There is nothing objectionable about any of these services per se. Nobody is going to argue that S4C should be reduced to penury, that the World Service should cease broadcasting or that local television – possibly providing the regional news which ITV companies say they can no longer afford to provide – is a bad thing.
What is totally objectionable is the process. The timescale from Peacock on was not ideal, far from it, but it did allow for public input.
How on earth can the Trust and its members argue that they have carried out their responsibilities on behalf of the licence payers when there has been no public discussion whatsoever of these changes, which in effect mean that the BBC now looks, not like the arm’s-length organisation some of us have been telling our students for years that it is, but a department of state which can be ordered to undertake whatever responsibilities the government of the day wishes it to undertake without even a debate in parliament?

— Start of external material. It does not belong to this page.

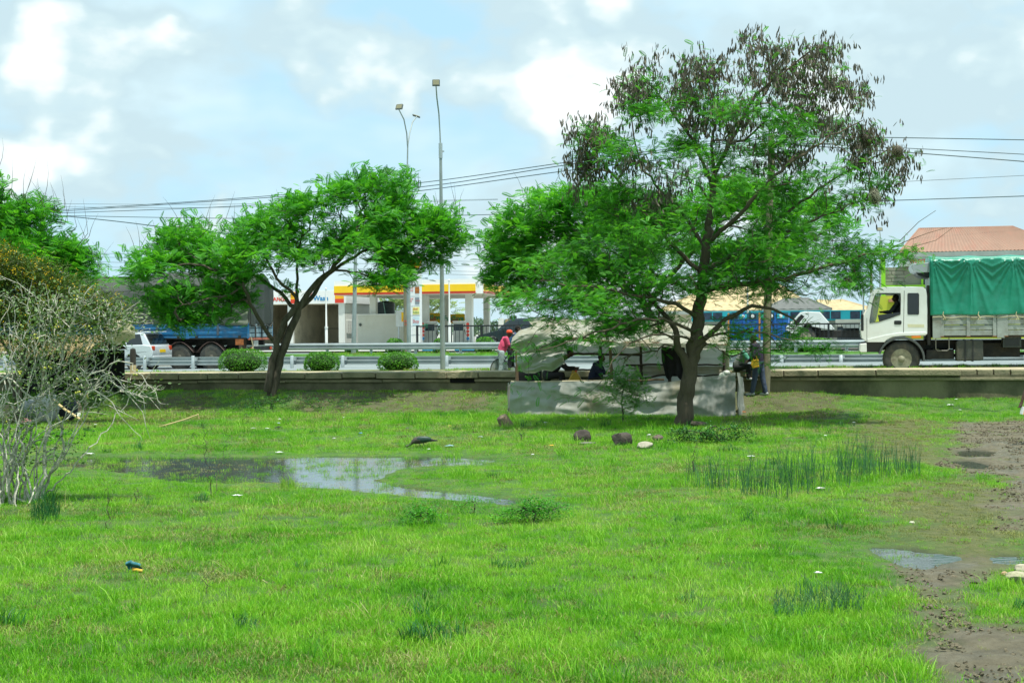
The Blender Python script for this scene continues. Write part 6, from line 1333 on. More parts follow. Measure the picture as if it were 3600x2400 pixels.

It may be argued in reply that the Trust and the Corporation had no choice. Furthermore, allowing executive remuneration and performer fees to hit stratospheric levels was insane (the chair of the Trust does not do so badly either, although the recent advert for a replacement for Sir Michael Lyons offers a reduced salary), and could only encourage politicians to ‘do something’ which they can justify by citing the general belt-tightening which is taking place.
The Prime Minister’s own throwaway remark at a press conference after an EU meeting that it was ‘delicious’ that the BBC was having to make cuts was an unguarded indication of government thinking.
The Trust did actually have a choice. Its members could have told the government that if it wished to push through these fundamental changes then it should go to parliament forthwith with emergency legislation which would then be subject to scrutiny in both Houses. That process would have allowed some public discussion. If the government had refused to follow such a course, then the option of mass resignation should have been considered.
Who knows? Perhaps then the government might have hesitated.
David Hutchison, Visiting Professor in Media Policy, Glasgow Caledonian University.